What is being asked:
Write out the material below again, unchanged.

═══ Dataset excerpt ═══

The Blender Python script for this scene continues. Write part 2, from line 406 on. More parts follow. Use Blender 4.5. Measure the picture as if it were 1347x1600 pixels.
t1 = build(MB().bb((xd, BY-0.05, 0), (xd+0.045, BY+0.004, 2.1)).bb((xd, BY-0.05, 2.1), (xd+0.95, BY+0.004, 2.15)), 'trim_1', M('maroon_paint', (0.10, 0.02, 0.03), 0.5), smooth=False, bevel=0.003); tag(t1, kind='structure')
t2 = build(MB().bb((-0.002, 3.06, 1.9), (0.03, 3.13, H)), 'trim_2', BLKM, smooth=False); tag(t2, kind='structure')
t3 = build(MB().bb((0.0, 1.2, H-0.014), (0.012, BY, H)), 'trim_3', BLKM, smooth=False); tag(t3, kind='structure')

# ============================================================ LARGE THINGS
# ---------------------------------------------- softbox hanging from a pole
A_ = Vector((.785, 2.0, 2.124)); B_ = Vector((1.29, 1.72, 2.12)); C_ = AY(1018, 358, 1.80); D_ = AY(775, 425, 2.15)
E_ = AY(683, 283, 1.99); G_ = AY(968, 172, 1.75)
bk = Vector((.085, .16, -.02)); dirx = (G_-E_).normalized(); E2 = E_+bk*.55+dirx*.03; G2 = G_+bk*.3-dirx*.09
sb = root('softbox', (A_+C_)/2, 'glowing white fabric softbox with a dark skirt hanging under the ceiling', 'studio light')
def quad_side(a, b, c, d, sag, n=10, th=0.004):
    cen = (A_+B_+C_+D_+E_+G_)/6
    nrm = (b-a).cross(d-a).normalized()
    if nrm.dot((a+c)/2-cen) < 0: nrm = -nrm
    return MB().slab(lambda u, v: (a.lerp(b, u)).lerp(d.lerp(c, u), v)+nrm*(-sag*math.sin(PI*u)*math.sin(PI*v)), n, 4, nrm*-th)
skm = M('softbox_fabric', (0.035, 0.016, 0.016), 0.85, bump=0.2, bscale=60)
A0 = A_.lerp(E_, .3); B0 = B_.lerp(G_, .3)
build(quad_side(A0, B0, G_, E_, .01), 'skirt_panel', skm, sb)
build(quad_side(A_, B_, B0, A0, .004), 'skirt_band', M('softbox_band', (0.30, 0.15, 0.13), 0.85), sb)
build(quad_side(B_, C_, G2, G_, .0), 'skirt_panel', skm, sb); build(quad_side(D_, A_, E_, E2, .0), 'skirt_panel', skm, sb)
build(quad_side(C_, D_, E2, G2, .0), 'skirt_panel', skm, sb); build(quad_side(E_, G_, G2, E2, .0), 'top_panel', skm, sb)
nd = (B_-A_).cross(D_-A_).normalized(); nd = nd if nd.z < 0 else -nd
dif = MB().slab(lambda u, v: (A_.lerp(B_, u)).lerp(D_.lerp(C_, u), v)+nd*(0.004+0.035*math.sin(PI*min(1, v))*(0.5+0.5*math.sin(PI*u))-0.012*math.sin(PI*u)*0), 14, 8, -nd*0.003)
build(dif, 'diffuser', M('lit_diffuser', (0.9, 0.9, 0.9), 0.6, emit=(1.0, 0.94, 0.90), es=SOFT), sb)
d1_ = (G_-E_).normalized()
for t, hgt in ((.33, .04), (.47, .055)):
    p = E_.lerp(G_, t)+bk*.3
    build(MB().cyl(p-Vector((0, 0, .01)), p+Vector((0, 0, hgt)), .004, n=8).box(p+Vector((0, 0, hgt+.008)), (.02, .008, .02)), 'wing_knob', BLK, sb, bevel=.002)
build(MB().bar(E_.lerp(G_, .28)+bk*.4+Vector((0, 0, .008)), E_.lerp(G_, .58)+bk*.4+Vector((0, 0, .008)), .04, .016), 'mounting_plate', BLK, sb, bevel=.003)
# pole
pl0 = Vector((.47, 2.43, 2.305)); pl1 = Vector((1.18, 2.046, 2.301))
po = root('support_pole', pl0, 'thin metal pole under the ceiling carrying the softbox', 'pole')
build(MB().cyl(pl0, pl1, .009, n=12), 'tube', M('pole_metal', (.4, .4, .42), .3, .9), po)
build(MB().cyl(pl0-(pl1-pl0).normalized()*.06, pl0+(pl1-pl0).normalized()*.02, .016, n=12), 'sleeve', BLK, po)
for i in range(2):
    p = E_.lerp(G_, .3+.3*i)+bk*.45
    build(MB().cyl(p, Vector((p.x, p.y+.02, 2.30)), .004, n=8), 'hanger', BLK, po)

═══

Full output:
The Blender Python script for this scene continues. Write part 2, from line 406 on. More parts follow. Use Blender 4.5. Measure the picture as if it were 1347x1600 pixels.
t1 = build(MB().bb((xd, BY-0.05, 0), (xd+0.045, BY+0.004, 2.1)).bb((xd, BY-0.05, 2.1), (xd+0.95, BY+0.004, 2.15)), 'trim_1', M('maroon_paint', (0.10, 0.02, 0.03), 0.5), smooth=False, bevel=0.003); tag(t1, kind='structure')
t2 = build(MB().bb((-0.002, 3.06, 1.9), (0.03, 3.13, H)), 'trim_2', BLKM, smooth=False); tag(t2, kind='structure')
t3 = build(MB().bb((0.0, 1.2, H-0.014), (0.012, BY, H)), 'trim_3', BLKM, smooth=False); tag(t3, kind='structure')

# ============================================================ LARGE THINGS
# ---------------------------------------------- softbox hanging from a pole
A_ = Vector((.785, 2.0, 2.124)); B_ = Vector((1.29, 1.72, 2.12)); C_ = AY(1018, 358, 1.80); D_ = AY(775, 425, 2.15)
E_ = AY(683, 283, 1.99); G_ = AY(968, 172, 1.75)
bk = Vector((.085, .16, -.02)); dirx = (G_-E_).normalized(); E2 = E_+bk*.55+dirx*.03; G2 = G_+bk*.3-dirx*.09
sb = root('softbox', (A_+C_)/2, 'glowing white fabric softbox with a dark skirt hanging under the ceiling', 'studio light')
def quad_side(a, b, c, d, sag, n=10, th=0.004):
    cen = (A_+B_+C_+D_+E_+G_)/6
    nrm = (b-a).cross(d-a).normalized()
    if nrm.dot((a+c)/2-cen) < 0: nrm = -nrm
    return MB().slab(lambda u, v: (a.lerp(b, u)).lerp(d.lerp(c, u), v)+nrm*(-sag*math.sin(PI*u)*math.sin(PI*v)), n, 4, nrm*-th)
skm = M('softbox_fabric', (0.035, 0.016, 0.016), 0.85, bump=0.2, bscale=60)
A0 = A_.lerp(E_, .3); B0 = B_.lerp(G_, .3)
build(quad_side(A0, B0, G_, E_, .01), 'skirt_panel', skm, sb)
build(quad_side(A_, B_, B0, A0, .004), 'skirt_band', M('softbox_band', (0.30, 0.15, 0.13), 0.85), sb)
build(quad_side(B_, C_, G2, G_, .0), 'skirt_panel', skm, sb); build(quad_side(D_, A_, E_, E2, .0), 'skirt_panel', skm, sb)
build(quad_side(C_, D_, E2, G2, .0), 'skirt_panel', skm, sb); build(quad_side(E_, G_, G2, E2, .0), 'top_panel', skm, sb)
nd = (B_-A_).cross(D_-A_).normalized(); nd = nd if nd.z < 0 else -nd
dif = MB().slab(lambda u, v: (A_.lerp(B_, u)).lerp(D_.lerp(C_, u), v)+nd*(0.004+0.035*math.sin(PI*min(1, v))*(0.5+0.5*math.sin(PI*u))-0.012*math.sin(PI*u)*0), 14, 8, -nd*0.003)
build(dif, 'diffuser', M('lit_diffuser', (0.9, 0.9, 0.9), 0.6, emit=(1.0, 0.94, 0.90), es=SOFT), sb)
d1_ = (G_-E_).normalized()
for t, hgt in ((.33, .04), (.47, .055)):
    p = E_.lerp(G_, t)+bk*.3
    build(MB().cyl(p-Vector((0, 0, .01)), p+Vector((0, 0, hgt)), .004, n=8).box(p+Vector((0, 0, hgt+.008)), (.02, .008, .02)), 'wing_knob', BLK, sb, bevel=.002)
build(MB().bar(E_.lerp(G_, .28)+bk*.4+Vector((0, 0, .008)), E_.lerp(G_, .58)+bk*.4+Vector((0, 0, .008)), .04, .016), 'mounting_plate', BLK, sb, bevel=.003)
# pole
pl0 = Vector((.47, 2.43, 2.305)); pl1 = Vector((1.18, 2.046, 2.301))
po = root('support_pole', pl0, 'thin metal pole under the ceiling carrying the softbox', 'pole')
build(MB().cyl(pl0, pl1, .009, n=12), 'tube', M('pole_metal', (.4, .4, .42), .3, .9), po)
build(MB().cyl(pl0-(pl1-pl0).normalized()*.06, pl0+(pl1-pl0).normalized()*.02, .016, n=12), 'sleeve', BLK, po)
for i in range(2):
    p = E_.lerp(G_, .3+.3*i)+bk*.45
    build(MB().cyl(p, Vector((p.x, p.y+.02, 2.30)), .004, n=8), 'hanger', BLK, po)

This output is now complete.